Speaking of irons in the fire, this week finally saw the coming together of Robb and Talisa, which, let’s be honest, we were all really looking forward to. I’m not ashamed to admit that I had my Kathy Geiss moment, where I was screaming, “KISS!!” at the television screen. Oona Chaplin’s (yes, that Chaplin) a great actress, and I have to say I’m enjoying her performance here much more than I did in The Hour. But while their love affair warms the cockles of my heart, I can’t help but think that the entire thing is going to end in tears. Robb’s tough, but he’s too nice a guy. I don’t think he’d be one to blunder into getting his head chopped off, but he’s got too much of his dad in him. I just don’t think rulers like him are very long for a world like Westeros. Maybe Robb’s more cunning than I’m giving him credit for. And perhaps, when the time calls for it, he can be more ruthless. It’s just that entire garrison of prisoners he’s got, consuming his men’s resources that makes me say that’s not the case.
This week, we finally got some traction on the Jon Snow storyline. With Ygritte and her posse taking him to the King Snow-worshiper, or King of Bones or whatever the hell he’s called. In an unexpected twist, they take him and trudge off into the Icelandic wastes. Brave storytelling is what you call that. Can’t wait to see where it goes.

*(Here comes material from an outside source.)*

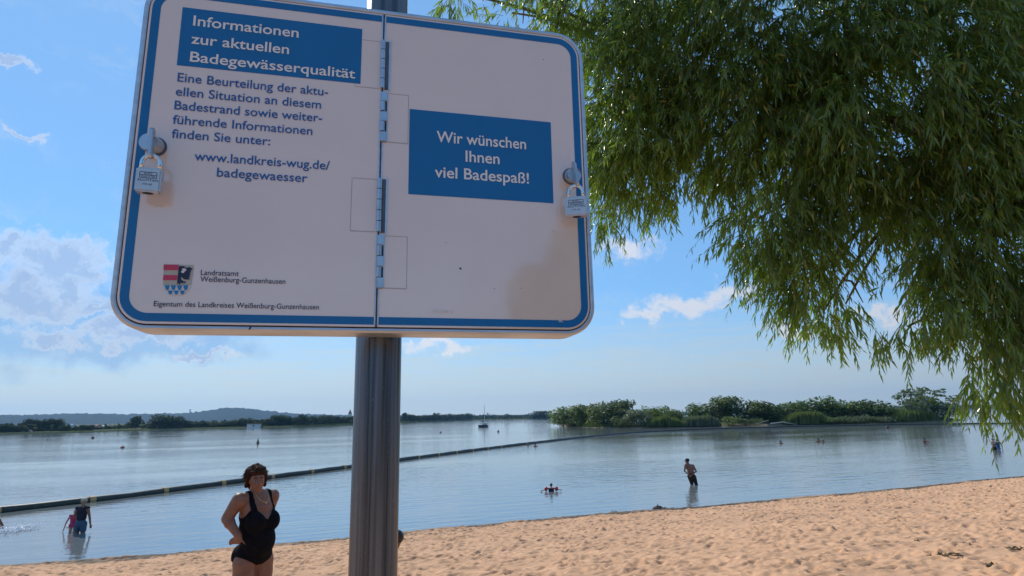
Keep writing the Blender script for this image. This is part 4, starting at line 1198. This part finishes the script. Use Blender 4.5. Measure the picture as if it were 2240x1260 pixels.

Just to close things out, I’ll say that because I’m a complete idiot, I imagine Game of Thrones taking places on a planet that humans crash landed on at some point in the future, and through time and whatever else, lost their technology and most of their history. Astronauts are the First Men and so on. It’s stupid, I know, but whatever. So it got my spidey senses tingling this week when Sam and Gren found that cloak buried in the snow, filled with spears made of “dragonglass,” and we hear Sam say, “The maesters call it obsidian.” I really thought that if they just kept digging, they’d find an Apple store and a Jamba Juice.